Family, lost and found

DSC_0195One of the highlights of my Florida trip was a brief get together with one of the three women I consider to be my true mothers.  Our reunion was surprisingly emotional for me – you know I’m no crier, yet that’s exactly who I became in her embrace.  I can’t help but wonder if the sense of comfort and safety I feel with her is what most people receive from their own mothers. I’ll never really know for sure unfortunately, but how blessed am I to find it with someone else?  Very.

Growing up, Sandy was my mother’s friend.  Our families spent holidays together, eating Italian and Jewish and German specialties and playing backgammon for Marlboros.  I’d never known a family like Sandy’s – around the table at Christmas you’d find she and her husband and their daughter.  Also present would her two children from her previous marriage, as well as her husband’s son from his first marriage.  Often, the father of Sandy’s older children would be there, too, with his son from his second marriage.  There were Italians and Jews and my own little German threesome and it was the most wonderful thing imaginable.

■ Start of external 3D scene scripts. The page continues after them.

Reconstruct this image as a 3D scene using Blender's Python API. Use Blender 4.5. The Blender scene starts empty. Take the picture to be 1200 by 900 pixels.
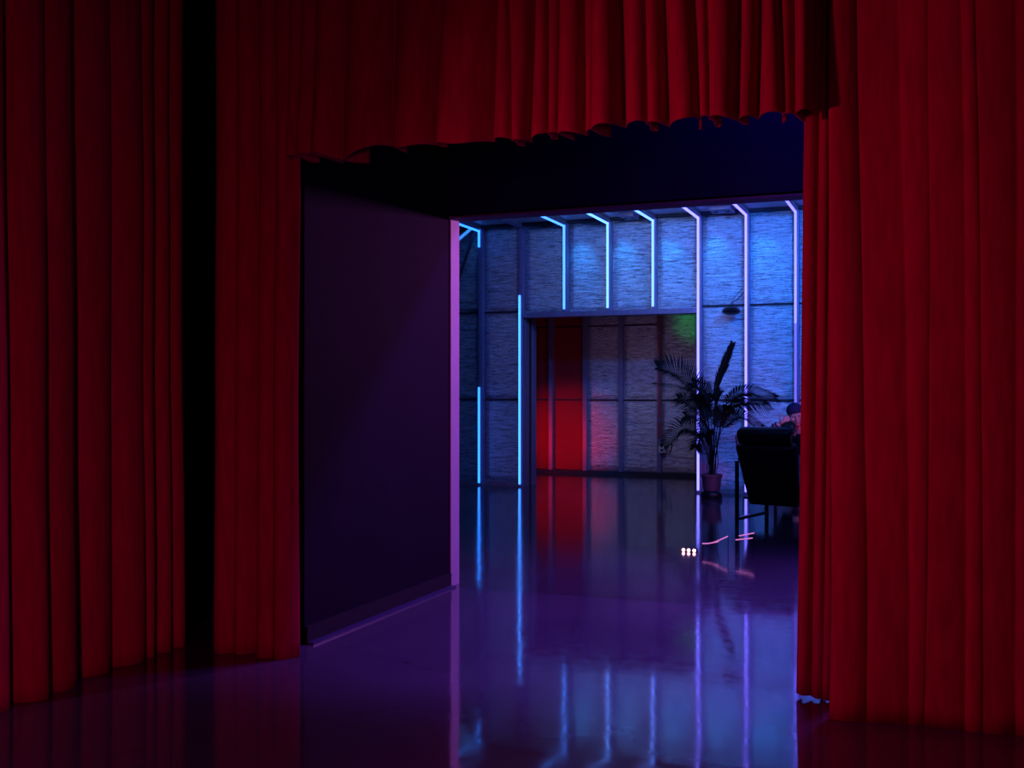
import bpy, bmesh, math, random
from mathutils import Vector, Matrix, noise
random.seed(7)
C = bpy.context.scene.collection
sc = bpy.context.scene
PI = math.pi
# ------------------------------------------------------------ camera
TH = math.radians(21.6); F = 1250.0; HC = 1.2; HOR = 460.0
S_, C_ = math.sin(TH), math.cos(TH)
cam_d = bpy.data.cameras.new('camera'); cam = bpy.data.objects.new('camera', cam_d); C.objects.link(cam)
cam.location = (0, 0, HC); cam.rotation_euler = (PI/2, 0, TH)
cam_d.sensor_width = 36; cam_d.lens = F/1200*36; cam_d.shift_y = (HOR-450)/1200
cam_d.clip_start = 0.05
sc.camera = cam

def atY(px, py, Y):
    """survey helper: world point at depth Y seen at a photo pixel"""
    u = (px-600)/F
    zc = Y/(C_+S_*u)
    return Vector((zc*(-S_+C_*u), Y, HC+(HOR-py)*zc/F))
def xY(px, Y): return atY(px, HOR, Y).x
def yX(px, X):
    u = (px-600)/F
    return X*(C_+S_*u)/(-S_+C_*u)

# ------------------------------------------------------------ materials
def mat(name, base=(.5,.5,.5), rough=.5, metal=0, emit=None, es=0, spec=.5, sheen=0):
    m = bpy.data.materials.new(name); m.use_nodes = True
    b = m.node_tree.nodes['Principled BSDF']
    b.inputs['Base Color'].default_value = (*base, 1)
    b.inputs['Roughness'].default_value = rough
    b.inputs['Metallic'].default_value = metal
    b.inputs['Specular IOR Level'].default_value = spec
    if sheen: b.inputs['Sheen Weight'].default_value = sheen; b.inputs['Sheen Tint'].default_value = (*base, 1)
    if emit: b.inputs['Emission Color'].default_value = (*emit, 1); b.inputs['Emission Strength'].default_value = es
    return m
def N(m, t, **kw):
    n = m.node_tree.nodes.new(t)
    for k, v in kw.items():
        if k in n.inputs.keys(): n.inputs[k].default_value = v
        else: setattr(n, k, v)
    return n
def L(m, a, b): m.node_tree.links.new(a, b)
def bsdf(m): return m.node_tree.nodes['Principled BSDF']
def vary(m, c0, c1, scale=(1,1,1), detail=4, nscale=5, bump=0, bdist=.01, rough=None):
    """procedural noise colour variation, optional bump, optional roughness range"""
    tc = N(m, 'ShaderNodeTexCoord'); mp = N(m, 'ShaderNodeMapping'); mp.inputs['Scale'].default_value = scale
    nz = N(m, 'ShaderNodeTexNoise'); nz.inputs['Scale'].default_value = nscale; nz.inputs['Detail'].default_value = detail
    L(m, tc.outputs['Object'], mp.inputs[0]); L(m, mp.outputs[0], nz.inputs['Vector'])
    rp = N(m, 'ShaderNodeValToRGB'); rp.color_ramp.elements[0].color = (*c0, 1); rp.color_ramp.elements[1].color = (*c1, 1)
    rp.color_ramp.elements[0].position = .3; rp.color_ramp.elements[1].position = .7
    L(m, nz.outputs['Fac'], rp.inputs[0]); L(m, rp.outputs[0], bsdf(m).inputs['Base Color'])
    if bump:
        bp = N(m, 'ShaderNodeBump'); bp.inputs['Strength'].default_value = bump; bp.inputs['Distance'].default_value = bdist
        L(m, nz.outputs['Fac'], bp.inputs['Height']); L(m, bp.outputs[0], bsdf(m).inputs['Normal'])
    if rough:
        mr = N(m, 'ShaderNodeMapRange'); mr.inputs['To Min'].default_value = rough[0]; mr.inputs['To Max'].default_value = rough[1]
        L(m, nz.outputs['Fac'], mr.inputs[0]); L(m, mr.outputs[0], bsdf(m).inputs['Roughness'])
    return m

M = {}
M['velvet'] = vary(mat('red_velvet', rough=1, spec=.1), (.30,.003,.045), (.42,.004,.062), (1,1,.15), nscale=40, bump=.08, bdist=.004)
M['black_paint'] = vary(mat('black_paint', rough=.8, spec=.2), (.010,.009,.014), (.014,.012,.018), nscale=8)
M['tunnel_paint'] = vary(mat('dark_purple_grey_paint', rough=.8, spec=.08), (.0060,.0016,.013), (.0075,.002,.016), (1,1,1), nscale=3)
M['header_paint'] = vary(mat('navy_paint', rough=.8, spec=.2), (.008,.007,.05), (.010,.009,.06), nscale=3)
M['void'] = vary(mat('matt_black', rough=1, spec=0), (.002,.002,.002), (.003,.003,.003), nscale=4)
M['white_wall'] = vary(mat('white_paint', rough=.6), (.42,.38,.45), (.48,.44,.5), nscale=6)
M['steel'] = vary(mat('galvanised_steel', rough=.42, metal=.35), (.20,.18,.33), (.27,.25,.42), (1,1,.3), nscale=30)
M['steel_dark'] = vary(mat('dull_steel', rough=.5, metal=.4), (.22,.22,.27), (.3,.3,.35), (1,1,.3), nscale=20)
M['deck'] = vary(mat('ceiling_deck', rough=.5, metal=.25), (.4,.42,.5), (.55,.56,.62), (1,3,1), nscale=6, bump=.15)
M['seam'] = vary(mat('dark_seam_tape', rough=.7), (.015,.015,.03), (.03,.03,.05), nscale=20)
M['black_leather'] = vary(mat('black_leather', rough=.5, spec=.3), (.002,.002,.004), (.004,.004,.006), nscale=60, bump=.2, bdist=.002)
M['black_metal'] = vary(mat('black_metal', rough=.3, metal=.5), (.01,.01,.014), (.02,.02,.025), nscale=30)
M['leaf'] = vary(mat('palm_leaf', rough=.6, spec=.15), (.0015,.003,.002), (.004,.008,.005), nscale=12)
M['stem'] = vary(mat('palm_stem', rough=.6), (.012,.012,.010), (.03,.026,.02), (1,1,4), nscale=12)
M['pot'] = vary(mat('terracotta', rough=.7), (.12,.05,.08), (.16,.065,.10), nscale=14)
M['soil'] = vary(mat('soil', rough=1), (.01,.008,.006), (.03,.022,.016), nscale=60, bump=.6)
M['skin'] = vary(mat('skin', rough=.5), (.50,.27,.22), (.58,.33,.27), nscale=10)
M['sweater'] = vary(mat('dark_knit', rough=.95, spec=.1), (.008,.008,.014), (.016,.016,.024), nscale=90, bump=.3)
M['shirt'] = vary(mat('pale_shirt', rough=.9), (.5,.5,.55), (.62,.62,.66), nscale=30)
M['denim'] = vary(mat('dark_denim', rough=.9), (.012,.014,.03), (.02,.022,.045), nscale=80, bump=.2)
M['beanie'] = vary(mat('dark_beanie_knit', rough=1, spec=.05), (.02,.02,.06), (.035,.03,.08), (1,1,.3), nscale=80, bump=.5)
M['hair'] = vary(mat('dark_hair', rough=.6), (.012,.01,.012), (.025,.02,.022), (1,1,.1), nscale=70, bump=.4)
M['eye'] = vary(mat('eye', rough=.2), (.05,.05,.06), (.1,.1,.11), nscale=10)
M['red_pipe'] = vary(mat('red_conduit', rough=.5), (.35,.035,.03), (.45,.05,.04), nscale=15)
M['plate'] = vary(mat('outlet_plate', rough=.4), (.55,.55,.55), (.65,.65,.65), nscale=10)
M['red_reflection_board'] = vary(mat('red_reflection_board', rough=.55), (.30,.004,.012), (.38,.006,.018), (1,1,6), nscale=8, bump=.2)  # red reflection in the alcove foil, put into the base colour

def foil(name, b0, b1, rough=.38, metal=.8):
    m = mat(name, rough=rough, metal=metal)
    tc = N(m, 'ShaderNodeTexCoord')
    mp = N(m, 'ShaderNodeMapping'); mp.inputs['Scale'].default_value = (5.5, 5.5, 80)
    n1 = N(m, 'ShaderNodeTexNoise'); n1.inputs['Scale'].default_value = 1.6; n1.inputs['Detail'].default_value = 5; n1.inputs['Roughness'].default_value = .62; n1.inputs['Distortion'].default_value = .5
    L(m, tc.outputs['Object'], mp.inputs[0]); L(m, mp.outputs[0], n1.inputs['Vector'])
    n2 = N(m, 'ShaderNodeTexNoise'); n2.inputs['Scale'].default_value = 38; n2.inputs['Detail'].default_value = 3
    L(m, tc.outputs['Object'], n2.inputs['Vector'])
    mx = N(m, 'ShaderNodeMath', operation='MULTIPLY_ADD'); mx.inputs[1].default_value = .2
    L(m, n2.outputs['Fac'], mx.inputs[0]); L(m, n1.outputs['Fac'], mx.inputs[2])
    rp = N(m, 'ShaderNodeValToRGB')
    rp.color_ramp.elements[0].color = (*b0, 1); rp.color_ramp.elements[1].color = (*b1, 1)
    rp.color_ramp.elements[0].position = .44; rp.color_ramp.elements[1].position = .66
    L(m, mx.outputs[0], rp.inputs[0]); L(m, rp.outputs[0], bsdf(m).inputs['Base Color'])
    bp = N(m, 'ShaderNodeBump'); bp.inputs['Strength'].default_value = .55; bp.inputs['Distance'].default_value = .02
    L(m, mx.outputs[0], bp.inputs['Height']); L(m, bp.outputs[0], bsdf(m).inputs['Normal'])
    return m
M['foil'] = foil('crinkled_foil', (.15,.18,.23), (.74,.86,.94), .36, .9)
M['foil_dull'] = foil('dull_crinkled_foil', (.14,.13,.16), (.75,.72,.76), .36, .75)

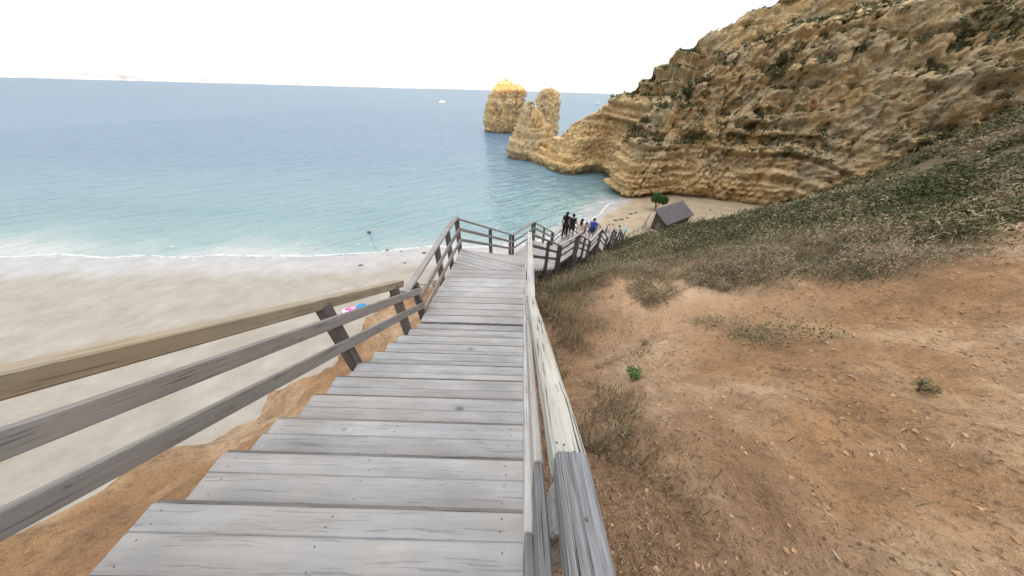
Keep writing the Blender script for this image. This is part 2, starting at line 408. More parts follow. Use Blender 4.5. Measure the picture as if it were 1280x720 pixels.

Maybe that’s where I learned that the word “family” defies definition.  I grew to understand that people came together because of love and that love evolves,  sometimes changing form, but unfailingly remaining a force.  Love was powerful and unifying, not destructive nor isolating.  Love trumped anger and envy and was to be respected.  That being said, I always thought that Sandy’s older daughter wished her mom was more like mine – structured, reliable and consistent.  Naturally, I wished for a mom who was like Sandy, emotional, inspired by passion and inclined to relaxing in a bathtub with bubbles and maybe a joint.

As I got older, Sandy provided me with what my own mother could not – a roof over my head when our house burned down, encouragement to end a stagnating relationship, the confidence to believe that I could do anything.  She convinced me that I was beautiful and smart and good and the trill of her laughter remains one of my favorite sounds.

We’ve been separated by hundreds of miles for many years now.  There have been occasions, including a Thanksgiving decades ago when Sandy prepared an entire traditional dinner, threw it into the car and served it on a picnic table at the beach, when we’ve gotten together, but this recent visit was the first in far too long.  For the first time ever I was able to take care of her. I selected the hotel knowing that she would get a kick out of staying at the Hilton on the beach.  There was lunch poolside and talk and more talk. We caught up and found we were, despite all the changes and challenges we’ve each faced, as always, family.  She’s truly the mother of my heart.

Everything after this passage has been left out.